Dryer according to any of claims 1 - 4, characterized in that the air compartments (81, 82, 83) and the blow devices (85) comprise overpressure-nozzles, that on the substantially vertical portion (87, 88) of the rectangular air compartments the nozzles (91) for air blows are at a spacing of 200 - 450 mm and that the nozzles of the blow devices (85) are at a spacing of 300 - 1200 mm, advantageously at a spacing of 600 - 1200 mm, from each other.
Dryer according to any of claims 1 - 5, characterized in that air equipment configuration of the dryer (80) comprises separate air circulating equipment for the rectangular air compartments (81, 82) forming the vertical portions (87, 88) and the semi-circular, turning air compartment (83) forming the curved, turning portion (89) has its own air circulating equipment.
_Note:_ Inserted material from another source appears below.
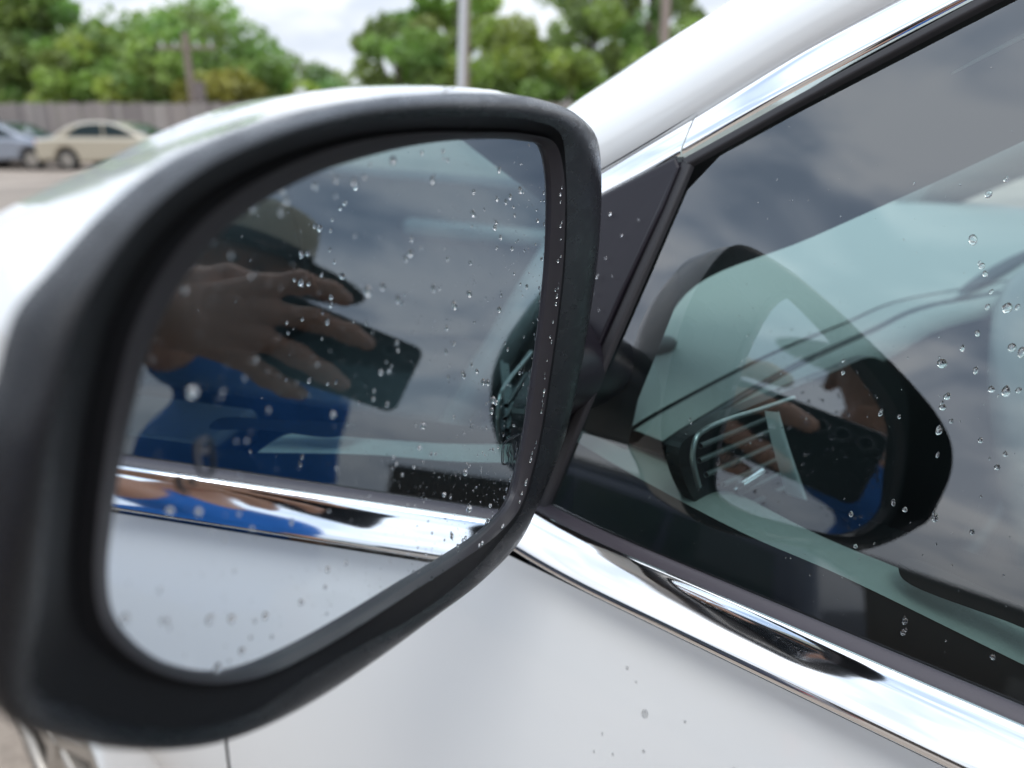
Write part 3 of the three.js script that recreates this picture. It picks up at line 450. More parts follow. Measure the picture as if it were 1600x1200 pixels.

Dryer according to claim 6, characterized in that the air circulating equipment for the vertical portions (87, 88) are in a cascade connection.
Dryer according to any of claims 1 - 5, characterized in that air equipment configuration of the dryer (80) comprises common air circulating equipment for the rectangular air compartments (81, 82) forming the vertical portions (87, 88) and the semi-circular, turning air compartment (83) forming the curved, turning portion (89) has its own air circulating equipment.
Dryer according to any of claims 1 - 8, characterized in that air equipment configuration of the dryer (80) comprises separate supply air system the blow devices (85) providing support air flows to support the run of the passing fiber web (W).